— Begin —
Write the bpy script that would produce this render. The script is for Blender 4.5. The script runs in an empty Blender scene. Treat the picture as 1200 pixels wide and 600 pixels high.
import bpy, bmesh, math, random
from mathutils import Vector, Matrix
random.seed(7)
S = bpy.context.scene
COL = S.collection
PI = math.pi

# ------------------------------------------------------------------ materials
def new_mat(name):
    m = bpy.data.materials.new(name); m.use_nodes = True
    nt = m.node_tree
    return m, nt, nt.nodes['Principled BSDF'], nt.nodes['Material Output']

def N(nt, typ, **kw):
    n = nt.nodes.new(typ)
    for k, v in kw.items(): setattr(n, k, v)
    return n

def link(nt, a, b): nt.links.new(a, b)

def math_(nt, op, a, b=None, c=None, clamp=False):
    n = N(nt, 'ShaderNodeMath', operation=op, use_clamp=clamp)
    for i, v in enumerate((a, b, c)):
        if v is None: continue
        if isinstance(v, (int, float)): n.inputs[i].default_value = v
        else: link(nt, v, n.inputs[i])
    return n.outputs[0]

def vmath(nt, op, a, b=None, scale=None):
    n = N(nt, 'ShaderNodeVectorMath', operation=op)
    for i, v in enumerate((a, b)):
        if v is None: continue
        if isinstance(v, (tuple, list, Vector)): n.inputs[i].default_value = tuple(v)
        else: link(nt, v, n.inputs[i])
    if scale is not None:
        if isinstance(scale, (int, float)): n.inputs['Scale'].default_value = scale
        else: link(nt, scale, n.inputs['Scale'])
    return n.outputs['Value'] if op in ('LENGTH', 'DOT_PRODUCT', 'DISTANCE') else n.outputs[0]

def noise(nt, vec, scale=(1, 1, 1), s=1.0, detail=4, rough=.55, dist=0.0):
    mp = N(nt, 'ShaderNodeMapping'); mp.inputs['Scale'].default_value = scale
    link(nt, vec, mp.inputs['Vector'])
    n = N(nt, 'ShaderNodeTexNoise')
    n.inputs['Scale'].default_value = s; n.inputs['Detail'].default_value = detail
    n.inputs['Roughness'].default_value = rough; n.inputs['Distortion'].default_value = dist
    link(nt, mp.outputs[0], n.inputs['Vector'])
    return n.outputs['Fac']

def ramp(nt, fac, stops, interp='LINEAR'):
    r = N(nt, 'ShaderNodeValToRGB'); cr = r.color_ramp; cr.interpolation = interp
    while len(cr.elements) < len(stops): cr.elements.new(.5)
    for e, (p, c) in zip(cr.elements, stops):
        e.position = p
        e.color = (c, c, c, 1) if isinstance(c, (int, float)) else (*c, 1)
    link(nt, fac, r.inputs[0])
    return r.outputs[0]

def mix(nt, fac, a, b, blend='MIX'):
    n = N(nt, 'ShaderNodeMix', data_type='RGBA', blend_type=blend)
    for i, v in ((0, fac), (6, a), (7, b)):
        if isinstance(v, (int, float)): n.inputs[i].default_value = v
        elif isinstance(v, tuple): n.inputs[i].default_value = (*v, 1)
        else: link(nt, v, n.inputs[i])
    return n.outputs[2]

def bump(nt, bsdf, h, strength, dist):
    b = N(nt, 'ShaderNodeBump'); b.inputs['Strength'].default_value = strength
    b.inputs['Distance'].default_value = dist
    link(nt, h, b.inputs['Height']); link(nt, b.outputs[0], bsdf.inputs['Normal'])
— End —
Instructions to follow: Exactly as they stand, set down the lines from the top of the data through the line with "return m, nt, nt.nodes['Principled".

Result of the task:
Write the bpy script that would produce this render. The script is for Blender 4.5. The script runs in an empty Blender scene. Treat the picture as 1200 pixels wide and 600 pixels high.
import bpy, bmesh, math, random
from mathutils import Vector, Matrix
random.seed(7)
S = bpy.context.scene
COL = S.collection
PI = math.pi

# ------------------------------------------------------------------ materials
def new_mat(name):
    m = bpy.data.materials.new(name); m.use_nodes = True
    nt = m.node_tree
    return m, nt, nt.nodes['Principled BSDF'], nt.nodes['Material Output']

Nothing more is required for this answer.